Social media sites like Facebook and Twitter make it exceptionally easy for us to include family, friends, acquaintances, and strangers in the ups and downs of our existence.  This is both a blessing and a pitfall.  It is perfect for disseminating important information about life events throughout our entire collective with minimal effort or for connecting with others over the mundane.  But I wonder if some of us have lost the ability to privately savor the significant moments in our lives whether good or bad.

I have experienced horror and astonishment as someone in my circle of Facebook friends shares all the dirty details of their current relationship problems in a status update that reaches hundreds of people.  People I thought were pretty great in person sometimes turn out to be less than charming online where they feel safe to spew vitriol, judgment, and meanness all over Facebook. Thanks to Facebook’s shove down memory lane via my own past status updates, I am quick to realize (and admit) that I have been guilty of my own embarrassing over-shares.  Sometimes I have shared something I thought was amazing only to have the pleasure of it diminished by comments from friends.  I have made my fair share of online mistakes and missteps.  I have sometimes forgotten that the entire reason I joined Facebook was to connect with others, not just to have others connect with me.  Social media makes narcissism as easy as a status update.
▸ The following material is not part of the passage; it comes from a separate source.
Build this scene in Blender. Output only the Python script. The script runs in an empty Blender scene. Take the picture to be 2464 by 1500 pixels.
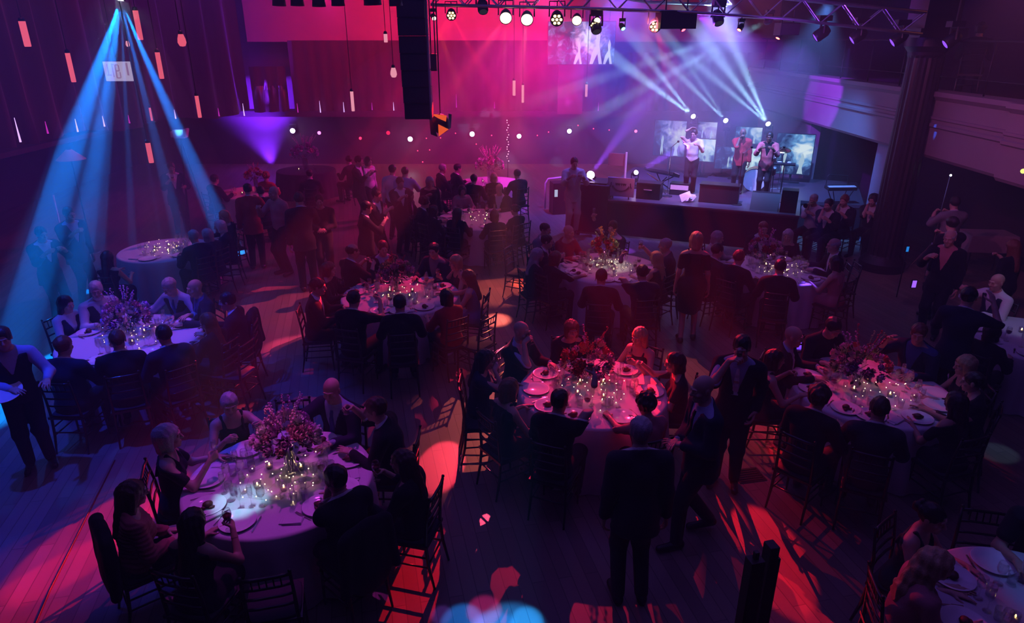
import bpy, bmesh, math, random
import numpy as np
from mathutils import Vector, Matrix, Quaternion
R = random.Random(7)
PI = math.pi
SC = bpy.context.scene
COL = SC.collection

# ---------------------------------------------------------------- camera, exposure, haze, light rig
F_PX, CAM_H, PITCH = 1643.0, 4.75, math.radians(22.0)
cam_data = bpy.data.cameras.new('camera')
cam_data.sensor_width = 36.0
cam_data.lens = 36.0 * F_PX / 2464.0
cam_data.clip_end = 200
cam = bpy.data.objects.new('camera', cam_data)
cam.location = (0, 0, CAM_H)
cam.rotation_euler = (PI / 2 - PITCH, 0, 0)
COL.objects.link(cam)
SC.camera = cam
vs = SC.view_settings
vs.view_transform = 'Standard'
vs.look = 'None'
vs.exposure = 0.0
vs.gamma = 1.0
vs.use_curve_mapping = False
cy = SC.cycles
cy.max_bounces = 5
cy.diffuse_bounces = 2
cy.glossy_bounces = 2
cy.transmission_bounces = 4
cy.volume_bounces = 0
cy.transparent_max_bounces = 12
cy.caustics_reflective = False
cy.caustics_refractive = False
cy.sample_clamp_indirect = 3.0
cy.use_denoising = True
cy.use_adaptive_sampling = True
cy.adaptive_threshold = 0.02


def ray(px, py):
    x, y = (px - 1232) / F_PX, -(py - 750) / F_PX
    c, s = math.cos(PITCH), math.sin(PITCH)
    return Vector((x, c + y * s, -s + y * c))


def at_z(px, py, z=0.0):
    """the place at height z that the photograph shows at a pixel"""
    d = ray(px, py)
    return d * ((z - CAM_H) / d.z) + Vector((0, 0, CAM_H))


def at_y(px, py, y):
    """the place at distance y down the hall"""
    d = ray(px, py)
    return d * (y / d.y) + Vector((0, 0, CAM_H))


# the air of the hall holds theatrical haze
world = bpy.data.worlds.new('hall_air')
SC.world = world
world.use_nodes = True
wn = world.node_tree
wn.nodes.clear()
wo = wn.nodes.new('ShaderNodeOutputWorld')
wb = wn.nodes.new('ShaderNodeBackground')
wb.inputs[0].default_value = (0.10, 0.045, 0.22, 1)
wb.inputs[1].default_value = 0.0
wv = wn.nodes.new('ShaderNodeVolumeScatter')
wv.inputs['Color'].default_value = (1, 1, 1, 1)
wv.inputs['Density'].default_value = 0.015
wv.inputs['Anisotropy'].default_value = 0.0
wn.links.new(wb.outputs[0], wo.inputs[0])
wn.links.new(wv.outputs[0], wo.inputs[1])


def spot(name, loc, target, color, watts, angle, blend=0.3, radius=0.05):
    d = bpy.data.lights.new(name, 'SPOT')
    d.color = color
    d.energy = watts
    d.spot_size = math.radians(angle)
    d.spot_blend = blend
    d.shadow_soft_size = radius
    o = bpy.data.objects.new(name, d)
    o.location = loc
    o.rotation_euler = (Vector(target) - Vector(loc)).to_track_quat('-Z', 'Y').to_euler()
    COL.objects.link(o)
    return o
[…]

Now I am challenging myself to be less focused on sharing my own story and spend more time really listening to the stories of others.  I am challenging myself to place less importance on whether or not my friends know that such and such event happened to me and place more importance on simply savoring the experience.  I am challenging myself to build more friendships face to face instead of just clicking “Accept Friend Request”.  I am finding a balance between online and offline existence and I am happier for it.

What are your thoughts on social media and the time spent in front of computers? Let me know in a comment. I’d love to read your perspective.

6 responses to “No Computer Fridays

  1. I like your idea of taking one day away from the computer. I am thinking maybe I could do that on Sundays. Thank you for sharing your previous piece from Skirt! My first reaction is to just say that I dislike Facebook, and leave it at that. Then I thought that doesn’t explain anything and certainly doesn’t add to the conversation. So here goes, in addition to the narcissism that social media has made so easy, it has fueled voyeurism and exhibitionism as well. While the idea may have been to help people stay connected I find that often it leaves people feeling more lonely and isolated than ever, not to mention dissatisfied. The posts on Facebook can be likened to sound bites. What is lacking is the depth and complexity that is the true human experience. Personally, I prefer to see the photos of your latest adventure and listen to the stories that go along with the experience, good and bad. I want to laugh and cry with you, not just scroll down the screen to the next “friend’s” sound bite.

    • Tracy, your observations about Facebook are, sadly, spot on in so many instances. I’ve read countless articles about how spending a lot of time on Facebook fuels depression because people think everyone else is happier/more adventurous/more loved/etc. than they are. I know I’ve found that to be true at times in my own life, too. Depth and complexity…definitely not something readily seen on Facebook.

      My husband posted a photo on his Facebook page of my recent wood-chopping adventure (first time with an ax) which, while hilarious, is not a very flattering picture of me. My ego noticed all the flaws right away. But the part of me interested in authenticity was happy to share the picture with our friends because it brought them into a funny moment with me. But it was so hard to keep it up there at first! :)

      I used to get in arguments with people on Facebook over ‘sound bites’ that I found offensive or narrow-minded. But I realized I was doing a disservice to the offline relationship by doing so. Today I was tempted to make comments on two separate ‘sound bites’ but stopped to ask myself if it would really add to the conversation or the relationship. The answer was no. So I didn’t type anything. It is so hard to be intentional and mature on Facebook sometimes. I like offline relationships or relationships through blogging better. :)

  2. From one who considered canceling Thanksgiving (the meal, the visitors, everything) so that I would have time to google ALL weekend a consistent habit of no computer use for an entire day does not sound fun. It is a good idea on occasion but I would not want a diet of that.

    I am not too vested in fasts of any kind. Food, music, etc.